┏━━
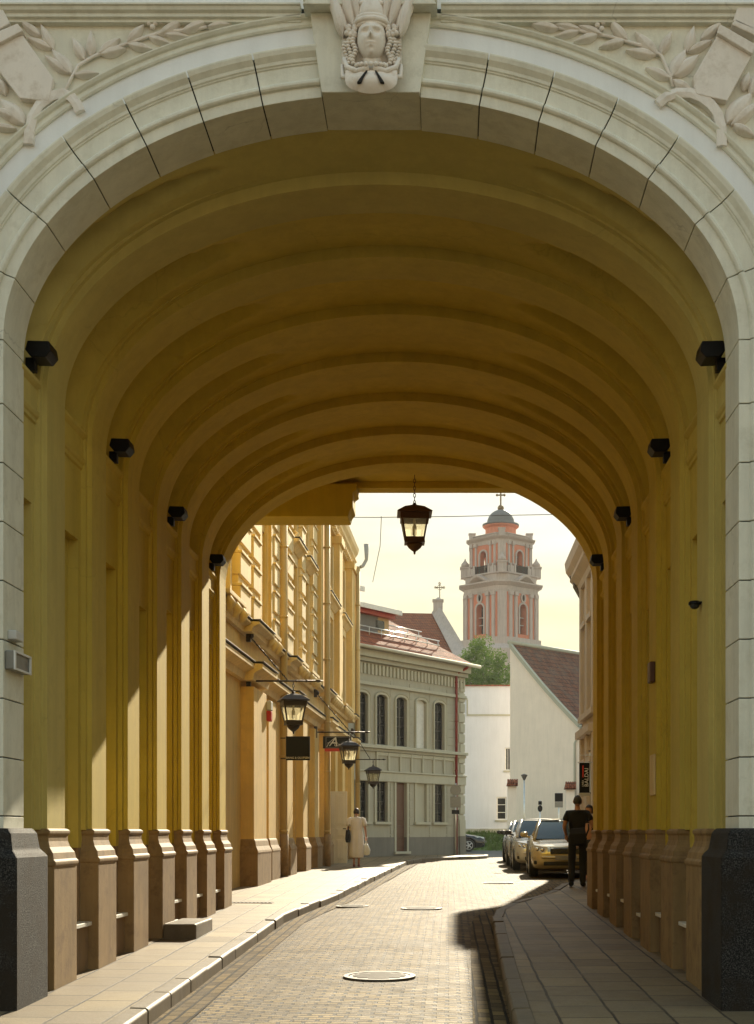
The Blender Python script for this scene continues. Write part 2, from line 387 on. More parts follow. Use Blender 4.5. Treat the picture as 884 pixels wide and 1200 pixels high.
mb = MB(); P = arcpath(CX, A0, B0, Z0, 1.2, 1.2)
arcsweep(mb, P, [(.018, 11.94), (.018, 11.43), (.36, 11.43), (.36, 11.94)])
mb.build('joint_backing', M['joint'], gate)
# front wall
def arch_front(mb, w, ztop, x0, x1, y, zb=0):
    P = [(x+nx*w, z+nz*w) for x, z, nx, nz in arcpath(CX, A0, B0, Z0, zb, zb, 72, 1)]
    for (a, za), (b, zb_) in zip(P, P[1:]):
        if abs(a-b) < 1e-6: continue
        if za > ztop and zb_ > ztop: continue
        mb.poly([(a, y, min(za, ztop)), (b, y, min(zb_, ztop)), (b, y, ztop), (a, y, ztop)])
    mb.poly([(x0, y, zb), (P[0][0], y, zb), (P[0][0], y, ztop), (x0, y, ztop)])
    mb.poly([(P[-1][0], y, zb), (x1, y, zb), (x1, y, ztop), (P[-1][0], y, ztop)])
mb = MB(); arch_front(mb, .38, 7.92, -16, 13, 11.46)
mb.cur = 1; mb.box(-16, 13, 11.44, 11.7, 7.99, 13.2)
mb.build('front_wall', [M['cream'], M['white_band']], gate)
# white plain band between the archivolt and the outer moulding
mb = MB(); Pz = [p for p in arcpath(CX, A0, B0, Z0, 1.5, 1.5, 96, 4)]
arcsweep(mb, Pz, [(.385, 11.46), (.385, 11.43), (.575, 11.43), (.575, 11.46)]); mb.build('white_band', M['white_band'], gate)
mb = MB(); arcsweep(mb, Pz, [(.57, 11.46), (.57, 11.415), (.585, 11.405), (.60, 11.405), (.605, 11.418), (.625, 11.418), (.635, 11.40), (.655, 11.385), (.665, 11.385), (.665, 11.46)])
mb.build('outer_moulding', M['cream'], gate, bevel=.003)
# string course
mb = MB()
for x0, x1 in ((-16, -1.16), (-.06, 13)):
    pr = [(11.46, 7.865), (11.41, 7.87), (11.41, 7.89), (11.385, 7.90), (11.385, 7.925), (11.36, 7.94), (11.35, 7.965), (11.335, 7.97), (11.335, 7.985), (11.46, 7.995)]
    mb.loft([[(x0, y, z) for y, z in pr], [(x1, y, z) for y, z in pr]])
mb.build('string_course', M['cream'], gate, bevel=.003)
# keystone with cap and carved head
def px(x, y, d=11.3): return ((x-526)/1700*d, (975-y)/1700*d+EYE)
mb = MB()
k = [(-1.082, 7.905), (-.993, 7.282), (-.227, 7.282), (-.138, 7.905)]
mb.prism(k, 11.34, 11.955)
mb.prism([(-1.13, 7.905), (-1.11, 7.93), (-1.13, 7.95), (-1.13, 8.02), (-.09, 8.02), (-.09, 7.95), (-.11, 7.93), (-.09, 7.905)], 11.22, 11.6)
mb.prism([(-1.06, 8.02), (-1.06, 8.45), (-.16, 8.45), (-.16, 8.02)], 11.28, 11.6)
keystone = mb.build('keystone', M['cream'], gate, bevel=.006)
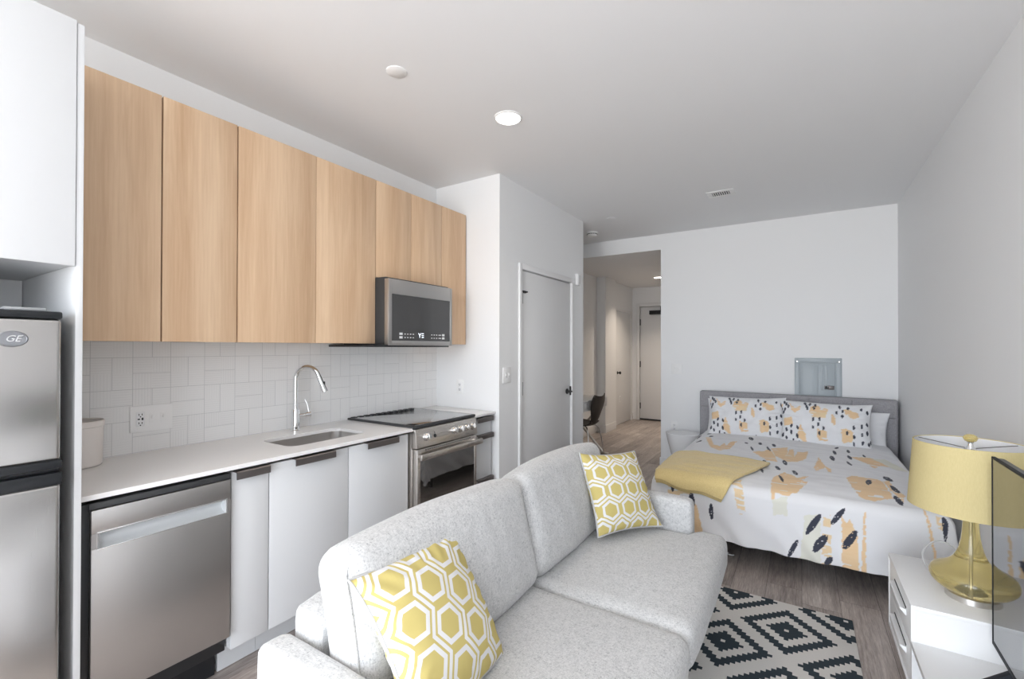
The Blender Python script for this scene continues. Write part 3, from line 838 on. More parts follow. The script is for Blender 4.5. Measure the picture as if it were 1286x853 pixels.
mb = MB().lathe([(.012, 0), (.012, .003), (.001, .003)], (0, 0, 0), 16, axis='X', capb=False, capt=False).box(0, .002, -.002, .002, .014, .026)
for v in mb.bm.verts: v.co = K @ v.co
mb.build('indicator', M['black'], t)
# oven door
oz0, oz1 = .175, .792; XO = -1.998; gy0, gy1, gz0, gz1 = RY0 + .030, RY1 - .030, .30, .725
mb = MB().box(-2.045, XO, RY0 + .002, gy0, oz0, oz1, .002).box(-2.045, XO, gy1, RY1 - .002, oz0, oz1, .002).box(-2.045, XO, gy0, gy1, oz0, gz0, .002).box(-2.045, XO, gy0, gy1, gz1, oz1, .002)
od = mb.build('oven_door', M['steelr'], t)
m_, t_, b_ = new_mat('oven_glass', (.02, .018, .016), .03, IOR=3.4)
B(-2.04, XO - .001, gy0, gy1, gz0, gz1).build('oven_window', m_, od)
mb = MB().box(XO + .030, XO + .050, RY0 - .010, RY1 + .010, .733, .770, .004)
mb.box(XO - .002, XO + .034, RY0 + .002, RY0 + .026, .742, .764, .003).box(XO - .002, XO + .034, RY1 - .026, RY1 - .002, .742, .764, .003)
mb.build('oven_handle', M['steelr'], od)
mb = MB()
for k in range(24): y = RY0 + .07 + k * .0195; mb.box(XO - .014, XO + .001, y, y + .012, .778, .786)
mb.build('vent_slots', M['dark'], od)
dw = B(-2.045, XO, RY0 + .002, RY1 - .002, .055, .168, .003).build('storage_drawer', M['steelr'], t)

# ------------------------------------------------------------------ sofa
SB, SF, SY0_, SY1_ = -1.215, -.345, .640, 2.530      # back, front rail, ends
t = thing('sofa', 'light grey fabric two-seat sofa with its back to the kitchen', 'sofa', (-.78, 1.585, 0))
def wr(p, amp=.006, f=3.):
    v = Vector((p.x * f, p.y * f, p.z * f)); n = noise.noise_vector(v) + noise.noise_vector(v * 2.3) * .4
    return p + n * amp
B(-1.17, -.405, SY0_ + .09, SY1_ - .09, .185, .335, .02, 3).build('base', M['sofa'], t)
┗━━
Copy the listing over exactly, skipping the pictures it holds.

THE SOLUTION
The Blender Python script for this scene continues. Write part 2, from line 387 on. More parts follow. Use Blender 4.5. Treat the picture as 884 pixels wide and 1200 pixels high.
mb = MB(); P = arcpath(CX, A0, B0, Z0, 1.2, 1.2)
arcsweep(mb, P, [(.018, 11.94), (.018, 11.43), (.36, 11.43), (.36, 11.94)])
mb.build('joint_backing', M['joint'], gate)
# front wall
def arch_front(mb, w, ztop, x0, x1, y, zb=0):
    P = [(x+nx*w, z+nz*w) for x, z, nx, nz in arcpath(CX, A0, B0, Z0, zb, zb, 72, 1)]
    for (a, za), (b, zb_) in zip(P, P[1:]):
        if abs(a-b) < 1e-6: continue
        if za > ztop and zb_ > ztop: continue
        mb.poly([(a, y, min(za, ztop)), (b, y, min(zb_, ztop)), (b, y, ztop), (a, y, ztop)])
    mb.poly([(x0, y, zb), (P[0][0], y, zb), (P[0][0], y, ztop), (x0, y, ztop)])
    mb.poly([(P[-1][0], y, zb), (x1, y, zb), (x1, y, ztop), (P[-1][0], y, ztop)])
mb = MB(); arch_front(mb, .38, 7.92, -16, 13, 11.46)
mb.cur = 1; mb.box(-16, 13, 11.44, 11.7, 7.99, 13.2)
mb.build('front_wall', [M['cream'], M['white_band']], gate)
# white plain band between the archivolt and the outer moulding
mb = MB(); Pz = [p for p in arcpath(CX, A0, B0, Z0, 1.5, 1.5, 96, 4)]
arcsweep(mb, Pz, [(.385, 11.46), (.385, 11.43), (.575, 11.43), (.575, 11.46)]); mb.build('white_band', M['white_band'], gate)
mb = MB(); arcsweep(mb, Pz, [(.57, 11.46), (.57, 11.415), (.585, 11.405), (.60, 11.405), (.605, 11.418), (.625, 11.418), (.635, 11.40), (.655, 11.385), (.665, 11.385), (.665, 11.46)])
mb.build('outer_moulding', M['cream'], gate, bevel=.003)
# string course
mb = MB()
for x0, x1 in ((-16, -1.16), (-.06, 13)):
    pr = [(11.46, 7.865), (11.41, 7.87), (11.41, 7.89), (11.385, 7.90), (11.385, 7.925), (11.36, 7.94), (11.35, 7.965), (11.335, 7.97), (11.335, 7.985), (11.46, 7.995)]
    mb.loft([[(x0, y, z) for y, z in pr], [(x1, y, z) for y, z in pr]])
mb.build('string_course', M['cream'], gate, bevel=.003)
# keystone with cap and carved head
def px(x, y, d=11.3): return ((x-526)/1700*d, (975-y)/1700*d+EYE)
mb = MB()
k = [(-1.082, 7.905), (-.993, 7.282), (-.227, 7.282), (-.138, 7.905)]
mb.prism(k, 11.34, 11.955)
mb.prism([(-1.13, 7.905), (-1.11, 7.93), (-1.13, 7.95), (-1.13, 8.02), (-.09, 8.02), (-.09, 7.95), (-.11, 7.93), (-.09, 7.905)], 11.22, 11.6)
mb.prism([(-1.06, 8.02), (-1.06, 8.45), (-.16, 8.45), (-.16, 8.02)], 11.28, 11.6)
keystone = mb.build('keystone', M['cream'], gate, bevel=.006)
The Blender Python script for this scene continues. Write part 3, from line 838 on. More parts follow. The script is for Blender 4.5. Measure the picture as if it were 1286x853 pixels.
mb = MB().lathe([(.012, 0), (.012, .003), (.001, .003)], (0, 0, 0), 16, axis='X', capb=False, capt=False).box(0, .002, -.002, .002, .014, .026)
for v in mb.bm.verts: v.co = K @ v.co
mb.build('indicator', M['black'], t)
# oven door
oz0, oz1 = .175, .792; XO = -1.998; gy0, gy1, gz0, gz1 = RY0 + .030, RY1 - .030, .30, .725
mb = MB().box(-2.045, XO, RY0 + .002, gy0, oz0, oz1, .002).box(-2.045, XO, gy1, RY1 - .002, oz0, oz1, .002).box(-2.045, XO, gy0, gy1, oz0, gz0, .002).box(-2.045, XO, gy0, gy1, gz1, oz1, .002)
od = mb.build('oven_door', M['steelr'], t)
m_, t_, b_ = new_mat('oven_glass', (.02, .018, .016), .03, IOR=3.4)
B(-2.04, XO - .001, gy0, gy1, gz0, gz1).build('oven_window', m_, od)
mb = MB().box(XO + .030, XO + .050, RY0 - .010, RY1 + .010, .733, .770, .004)
mb.box(XO - .002, XO + .034, RY0 + .002, RY0 + .026, .742, .764, .003).box(XO - .002, XO + .034, RY1 - .026, RY1 - .002, .742, .764, .003)
mb.build('oven_handle', M['steelr'], od)
mb = MB()
for k in range(24): y = RY0 + .07 + k * .0195; mb.box(XO - .014, XO + .001, y, y + .012, .778, .786)
mb.build('vent_slots', M['dark'], od)
dw = B(-2.045, XO, RY0 + .002, RY1 - .002, .055, .168, .003).build('storage_drawer', M['steelr'], t)

# ------------------------------------------------------------------ sofa
SB, SF, SY0_, SY1_ = -1.215, -.345, .640, 2.530      # back, front rail, ends
t = thing('sofa', 'light grey fabric two-seat sofa with its back to the kitchen', 'sofa', (-.78, 1.585, 0))
def wr(p, amp=.006, f=3.):
    v = Vector((p.x * f, p.y * f, p.z * f)); n = noise.noise_vector(v) + noise.noise_vector(v * 2.3) * .4
    return p + n * amp
B(-1.17, -.405, SY0_ + .09, SY1_ - .09, .185, .335, .02, 3).build('base', M['sofa'], t)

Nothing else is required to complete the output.